I understand that A-B leaders have a duty to shareholders to keep the stock price up. But the corporate response might have remained steadier and reality-based, rather than feeding into the frenzy, creating backlash to the backlash.

In its own “what not to do in crisis management” mode, A-B started by firing two marketing execs. One of them, while she still had her job, said on a podcast that Bud Light had “been in decline for a really long time. And if we do not attract young drinkers to come and drink this brand, there will be no future for Bud Light.” She also wanted to get away from old-fashioned frat-boy antics.

That’s what every marketer of a mature brand should be doing.

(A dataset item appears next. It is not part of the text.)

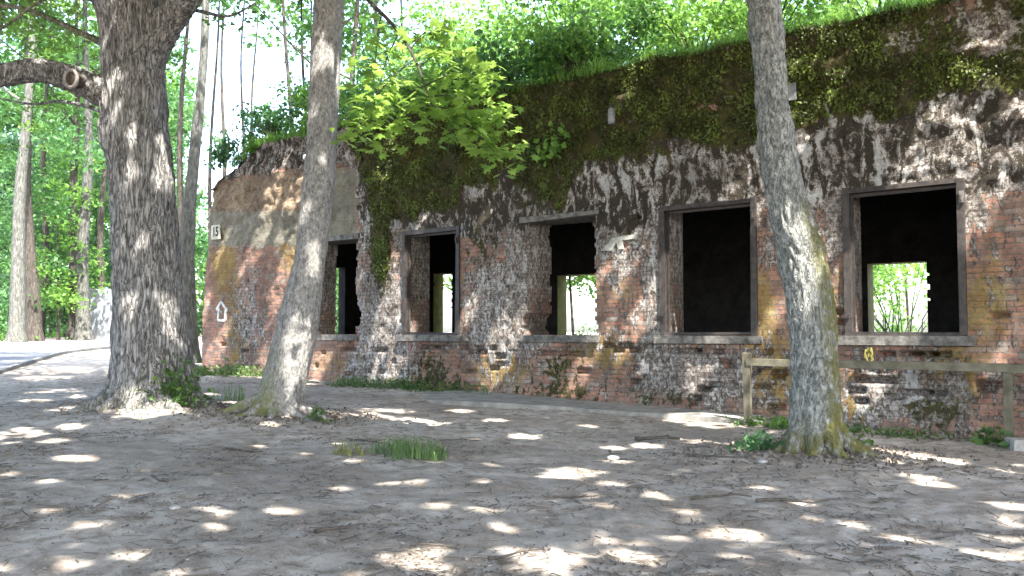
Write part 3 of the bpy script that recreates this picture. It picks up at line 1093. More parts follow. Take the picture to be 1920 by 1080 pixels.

Younger demos tend to embrace inclusivity.

“Easy Night Out” is a nice execution of a mediocre concept, hardly up there with the greats of Bud Light past. It has a tamped-down quality. 

In it, one of the friends asks the Genie to make him “invisible.” The genie does, but scoffs that the request is “predictable.”

It’s ironic that for many years, corporations led the way with diversity and inclusion initiatives not out if any elevated ethics, but because they knew they had to prepare for the demographics of the future and reach their customers with relevant messages. 

Last year’s Bud Light Super Bowl spot, with Miles Teller and his wife dancing around a living room while they waited on phone hold, came from a much more secure and sophisticated place.

This year’s not-so-subliminal message about dreaming of going back to Reagan times is the equivalent of asking to be invisible. 

Sadly, we live in messy, politically riven times. But I could have never imagined that the cray-cray would extend to bullying beer.